>> BEGIN
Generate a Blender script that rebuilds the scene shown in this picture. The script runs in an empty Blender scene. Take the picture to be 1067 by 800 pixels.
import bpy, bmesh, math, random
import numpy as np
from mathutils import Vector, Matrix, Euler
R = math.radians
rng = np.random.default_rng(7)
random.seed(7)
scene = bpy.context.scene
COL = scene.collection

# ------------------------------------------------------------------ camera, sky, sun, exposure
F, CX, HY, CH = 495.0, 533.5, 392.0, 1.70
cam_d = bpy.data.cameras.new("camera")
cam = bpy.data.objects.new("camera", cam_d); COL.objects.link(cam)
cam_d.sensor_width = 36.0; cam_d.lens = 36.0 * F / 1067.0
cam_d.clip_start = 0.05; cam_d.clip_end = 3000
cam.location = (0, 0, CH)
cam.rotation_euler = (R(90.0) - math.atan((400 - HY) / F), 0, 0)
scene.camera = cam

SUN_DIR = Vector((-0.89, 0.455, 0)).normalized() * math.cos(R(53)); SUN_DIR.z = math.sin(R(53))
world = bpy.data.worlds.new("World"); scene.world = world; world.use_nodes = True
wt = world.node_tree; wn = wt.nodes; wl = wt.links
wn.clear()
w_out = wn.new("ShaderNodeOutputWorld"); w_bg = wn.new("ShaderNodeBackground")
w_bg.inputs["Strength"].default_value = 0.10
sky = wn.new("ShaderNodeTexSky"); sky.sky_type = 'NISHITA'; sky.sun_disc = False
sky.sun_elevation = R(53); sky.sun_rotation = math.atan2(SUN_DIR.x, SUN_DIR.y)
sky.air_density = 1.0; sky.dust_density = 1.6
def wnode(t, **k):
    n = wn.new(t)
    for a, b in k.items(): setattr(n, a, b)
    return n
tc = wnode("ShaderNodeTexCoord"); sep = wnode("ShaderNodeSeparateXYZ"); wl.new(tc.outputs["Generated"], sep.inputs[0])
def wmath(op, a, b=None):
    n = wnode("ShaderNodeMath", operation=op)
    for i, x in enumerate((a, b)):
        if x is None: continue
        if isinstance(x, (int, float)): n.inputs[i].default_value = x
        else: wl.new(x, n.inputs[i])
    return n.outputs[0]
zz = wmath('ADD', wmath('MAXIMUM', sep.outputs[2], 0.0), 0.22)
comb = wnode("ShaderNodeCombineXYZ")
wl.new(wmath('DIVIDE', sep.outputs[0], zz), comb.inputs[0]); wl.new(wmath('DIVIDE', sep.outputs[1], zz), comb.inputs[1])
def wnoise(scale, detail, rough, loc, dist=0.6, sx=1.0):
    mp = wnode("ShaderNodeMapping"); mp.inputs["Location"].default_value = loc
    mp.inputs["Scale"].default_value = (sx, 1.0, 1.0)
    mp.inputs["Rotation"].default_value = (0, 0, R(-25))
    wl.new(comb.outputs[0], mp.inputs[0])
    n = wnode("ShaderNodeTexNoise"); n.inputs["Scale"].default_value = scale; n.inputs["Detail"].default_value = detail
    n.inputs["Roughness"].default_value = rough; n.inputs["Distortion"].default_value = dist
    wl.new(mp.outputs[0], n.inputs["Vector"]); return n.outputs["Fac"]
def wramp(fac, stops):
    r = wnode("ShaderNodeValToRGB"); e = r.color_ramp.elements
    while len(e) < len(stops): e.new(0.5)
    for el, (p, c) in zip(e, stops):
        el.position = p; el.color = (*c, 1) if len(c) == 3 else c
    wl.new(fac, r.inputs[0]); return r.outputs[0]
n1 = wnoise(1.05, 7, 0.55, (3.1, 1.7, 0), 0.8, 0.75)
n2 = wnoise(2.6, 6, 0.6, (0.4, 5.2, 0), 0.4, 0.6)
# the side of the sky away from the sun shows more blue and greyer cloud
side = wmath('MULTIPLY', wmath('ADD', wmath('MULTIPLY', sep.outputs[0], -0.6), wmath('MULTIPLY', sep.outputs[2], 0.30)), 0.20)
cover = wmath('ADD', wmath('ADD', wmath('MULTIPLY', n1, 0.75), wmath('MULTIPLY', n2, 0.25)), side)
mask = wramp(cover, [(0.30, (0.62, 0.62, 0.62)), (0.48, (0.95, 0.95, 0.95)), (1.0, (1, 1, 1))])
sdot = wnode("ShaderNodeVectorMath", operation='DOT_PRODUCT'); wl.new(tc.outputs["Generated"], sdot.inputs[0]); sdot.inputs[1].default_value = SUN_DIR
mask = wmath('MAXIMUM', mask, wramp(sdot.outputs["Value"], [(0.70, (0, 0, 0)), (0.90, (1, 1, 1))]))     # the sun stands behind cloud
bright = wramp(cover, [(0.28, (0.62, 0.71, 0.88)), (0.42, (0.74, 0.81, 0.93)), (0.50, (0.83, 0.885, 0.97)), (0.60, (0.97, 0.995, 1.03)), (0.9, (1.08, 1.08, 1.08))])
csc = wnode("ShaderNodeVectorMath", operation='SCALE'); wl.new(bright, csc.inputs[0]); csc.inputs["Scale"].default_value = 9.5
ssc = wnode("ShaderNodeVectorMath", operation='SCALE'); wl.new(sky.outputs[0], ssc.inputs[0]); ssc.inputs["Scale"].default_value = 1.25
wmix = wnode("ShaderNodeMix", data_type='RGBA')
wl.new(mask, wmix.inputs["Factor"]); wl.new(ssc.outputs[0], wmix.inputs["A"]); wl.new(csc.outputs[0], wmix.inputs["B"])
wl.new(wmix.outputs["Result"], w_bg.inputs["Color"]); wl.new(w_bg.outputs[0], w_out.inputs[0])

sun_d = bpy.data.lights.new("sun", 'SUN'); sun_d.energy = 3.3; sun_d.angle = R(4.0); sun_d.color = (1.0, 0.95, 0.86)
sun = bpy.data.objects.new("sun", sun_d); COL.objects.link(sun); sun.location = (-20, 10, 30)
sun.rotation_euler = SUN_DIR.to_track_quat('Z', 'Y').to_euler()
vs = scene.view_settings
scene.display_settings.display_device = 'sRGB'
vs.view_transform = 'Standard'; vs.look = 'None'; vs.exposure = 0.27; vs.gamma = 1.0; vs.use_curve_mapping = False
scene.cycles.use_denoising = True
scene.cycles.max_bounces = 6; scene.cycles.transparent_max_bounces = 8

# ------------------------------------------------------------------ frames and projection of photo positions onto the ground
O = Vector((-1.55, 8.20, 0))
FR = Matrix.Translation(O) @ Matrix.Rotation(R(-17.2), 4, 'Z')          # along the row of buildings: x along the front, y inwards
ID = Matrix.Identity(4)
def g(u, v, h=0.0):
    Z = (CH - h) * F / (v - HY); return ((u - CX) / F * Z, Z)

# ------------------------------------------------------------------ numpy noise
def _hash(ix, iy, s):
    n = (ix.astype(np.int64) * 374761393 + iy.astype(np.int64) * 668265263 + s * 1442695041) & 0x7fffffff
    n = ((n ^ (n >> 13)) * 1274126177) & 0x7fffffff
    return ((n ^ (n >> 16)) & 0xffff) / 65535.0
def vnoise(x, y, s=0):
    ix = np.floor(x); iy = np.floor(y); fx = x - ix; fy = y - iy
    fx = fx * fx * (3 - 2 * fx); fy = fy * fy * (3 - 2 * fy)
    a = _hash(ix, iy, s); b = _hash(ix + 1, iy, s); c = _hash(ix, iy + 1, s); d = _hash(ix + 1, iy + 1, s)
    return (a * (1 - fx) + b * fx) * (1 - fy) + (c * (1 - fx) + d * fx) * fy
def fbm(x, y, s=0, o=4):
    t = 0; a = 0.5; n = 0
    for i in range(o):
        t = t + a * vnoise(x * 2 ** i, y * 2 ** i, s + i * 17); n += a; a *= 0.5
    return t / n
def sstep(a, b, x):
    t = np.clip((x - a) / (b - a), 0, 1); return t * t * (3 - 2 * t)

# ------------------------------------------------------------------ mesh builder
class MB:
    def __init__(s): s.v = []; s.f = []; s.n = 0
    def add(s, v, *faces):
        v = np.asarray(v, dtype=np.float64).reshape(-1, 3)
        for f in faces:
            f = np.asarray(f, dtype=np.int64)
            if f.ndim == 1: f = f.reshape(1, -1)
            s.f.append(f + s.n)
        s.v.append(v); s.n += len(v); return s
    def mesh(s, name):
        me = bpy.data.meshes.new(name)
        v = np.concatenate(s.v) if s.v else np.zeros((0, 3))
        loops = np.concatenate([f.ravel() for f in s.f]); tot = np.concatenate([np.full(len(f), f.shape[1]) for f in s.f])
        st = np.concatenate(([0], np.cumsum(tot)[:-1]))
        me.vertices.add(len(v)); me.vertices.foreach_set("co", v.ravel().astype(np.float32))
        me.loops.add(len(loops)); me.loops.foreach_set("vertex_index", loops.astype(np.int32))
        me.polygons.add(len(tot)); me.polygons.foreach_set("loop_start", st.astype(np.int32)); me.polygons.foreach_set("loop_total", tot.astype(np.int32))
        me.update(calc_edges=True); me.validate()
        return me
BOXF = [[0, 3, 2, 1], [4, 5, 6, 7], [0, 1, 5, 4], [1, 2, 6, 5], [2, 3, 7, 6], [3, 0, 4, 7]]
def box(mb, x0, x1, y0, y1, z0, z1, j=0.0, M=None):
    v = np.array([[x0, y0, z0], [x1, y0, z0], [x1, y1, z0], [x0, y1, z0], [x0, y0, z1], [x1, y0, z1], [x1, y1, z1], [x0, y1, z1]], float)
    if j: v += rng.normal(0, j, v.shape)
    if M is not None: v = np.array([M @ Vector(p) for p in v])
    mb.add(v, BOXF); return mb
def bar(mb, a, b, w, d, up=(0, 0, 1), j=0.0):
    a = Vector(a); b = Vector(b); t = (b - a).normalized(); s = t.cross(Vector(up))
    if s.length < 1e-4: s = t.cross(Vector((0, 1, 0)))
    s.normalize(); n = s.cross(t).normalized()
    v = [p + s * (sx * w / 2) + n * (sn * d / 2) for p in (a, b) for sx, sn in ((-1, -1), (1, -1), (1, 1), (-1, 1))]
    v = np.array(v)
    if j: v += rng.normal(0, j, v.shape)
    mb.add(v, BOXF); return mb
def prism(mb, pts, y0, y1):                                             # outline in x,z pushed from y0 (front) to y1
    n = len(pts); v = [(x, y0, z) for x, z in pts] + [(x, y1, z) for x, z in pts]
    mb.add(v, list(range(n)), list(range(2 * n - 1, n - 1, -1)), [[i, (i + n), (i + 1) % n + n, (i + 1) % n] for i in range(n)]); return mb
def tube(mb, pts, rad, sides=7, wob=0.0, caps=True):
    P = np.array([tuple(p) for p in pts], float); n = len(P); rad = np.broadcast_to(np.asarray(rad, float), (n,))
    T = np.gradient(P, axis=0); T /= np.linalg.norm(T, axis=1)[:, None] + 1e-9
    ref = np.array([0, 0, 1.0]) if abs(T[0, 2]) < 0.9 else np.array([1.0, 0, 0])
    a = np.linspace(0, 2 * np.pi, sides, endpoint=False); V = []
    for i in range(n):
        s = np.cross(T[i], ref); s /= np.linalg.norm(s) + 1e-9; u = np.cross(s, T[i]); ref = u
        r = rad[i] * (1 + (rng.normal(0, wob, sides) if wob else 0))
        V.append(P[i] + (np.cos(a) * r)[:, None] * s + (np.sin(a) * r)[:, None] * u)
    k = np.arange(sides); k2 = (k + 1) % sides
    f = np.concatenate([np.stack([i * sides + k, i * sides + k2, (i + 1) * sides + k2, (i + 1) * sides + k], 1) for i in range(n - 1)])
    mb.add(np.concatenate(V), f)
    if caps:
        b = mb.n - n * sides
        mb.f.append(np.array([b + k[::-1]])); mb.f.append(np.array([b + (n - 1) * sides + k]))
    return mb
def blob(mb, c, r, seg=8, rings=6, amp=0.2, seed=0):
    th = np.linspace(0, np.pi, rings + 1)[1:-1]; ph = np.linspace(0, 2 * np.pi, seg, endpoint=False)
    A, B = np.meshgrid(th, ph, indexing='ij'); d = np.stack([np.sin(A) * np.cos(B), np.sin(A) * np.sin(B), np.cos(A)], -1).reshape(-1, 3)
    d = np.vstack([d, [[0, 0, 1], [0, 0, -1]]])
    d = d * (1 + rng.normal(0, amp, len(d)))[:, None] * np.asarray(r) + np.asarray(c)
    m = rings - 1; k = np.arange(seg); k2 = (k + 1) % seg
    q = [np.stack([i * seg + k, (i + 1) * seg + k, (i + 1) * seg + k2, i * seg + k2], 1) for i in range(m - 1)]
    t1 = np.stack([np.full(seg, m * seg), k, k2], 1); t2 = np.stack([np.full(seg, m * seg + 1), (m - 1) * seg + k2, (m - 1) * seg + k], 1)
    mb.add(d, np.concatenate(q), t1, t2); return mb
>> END
→ What you will do:
Everything from the first line of the material through the line containing "COL = scene.collection" is to be printed exactly; lines after that are to be left out.

→ Answer for this exercise:
Generate a Blender script that rebuilds the scene shown in this picture. The script runs in an empty Blender scene. Take the picture to be 1067 by 800 pixels.
import bpy, bmesh, math, random
import numpy as np
from mathutils import Vector, Matrix, Euler
R = math.radians
rng = np.random.default_rng(7)
random.seed(7)
scene = bpy.context.scene
COL = scene.collection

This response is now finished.